Comment from The Projectionist
Time: October 18, 2007, 9:55 am

You know, I tried to look at this movie with the same eye you did, and I agree the movie is pretty ridiculous, but for me it falls on the side of just too bad for words. For instance:

The robot assassin who breaks into a lab and goes through a whole bunch of nonsense about finding a weapon, and staying unseen, when he could just go in and kill. It’s not like when we look at Michael Myers and say, “Well he could just go in there and kill the babysitters,” because he would stalk them first. There was always a bit of peeping tom in ol’ Mike.

Then the sex scene. Not once was I buying that Ellie was ready to sleep with Challis after a day or so. They hadn’t really ramped up any tension between them or had them drink any alcohol. It was just, bam, it happens. With sex so arbitrary, you’d think you’d get some nudity, too, but you don’t.

Plus, I know commercials are like this, but the Silver Shamrock commercial breaking in probably about 10 times throughout the movie. Maddening.

I liked the idea of them trying to go in a different direction, but this had Mystery Science Theater 3000 written all over it. At least for me.

Comment from Sam Loomis
Time: October 18, 2007, 12:19 pm

I think this is a movie you can go either way with; most people go the loathing route, and like I said, I can understand that.
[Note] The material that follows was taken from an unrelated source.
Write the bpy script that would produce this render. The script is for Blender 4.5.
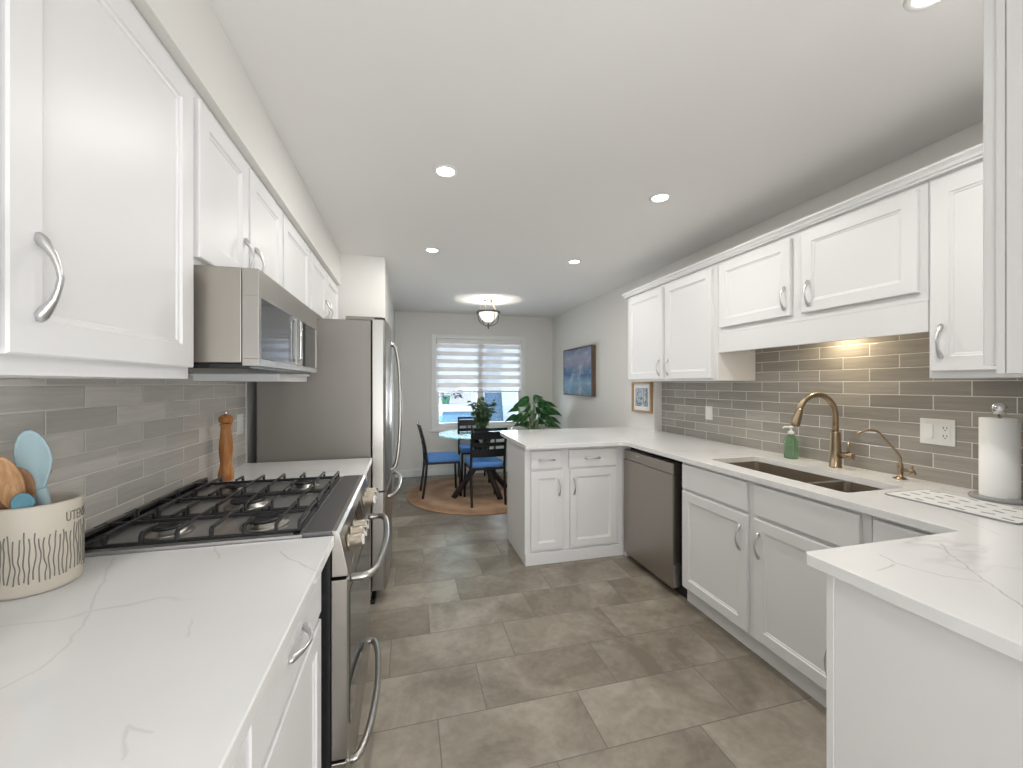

The sex scene is ridiculous, but it plays well with the tone of the rest of the movie, and like I said in the review I found it funny because I could see no other reason why the doctor would even go to Santa Mira. The way he so easily ditched his kids, he never struck me as a very sympathetic character. The commercial is annoying, but at the same time kind of charming.

The funniest thing about the film that I completely forgot to mention was the title, “Season of the Witch.” What the hell does that have to do with anything going on in this film? God, I love this movie!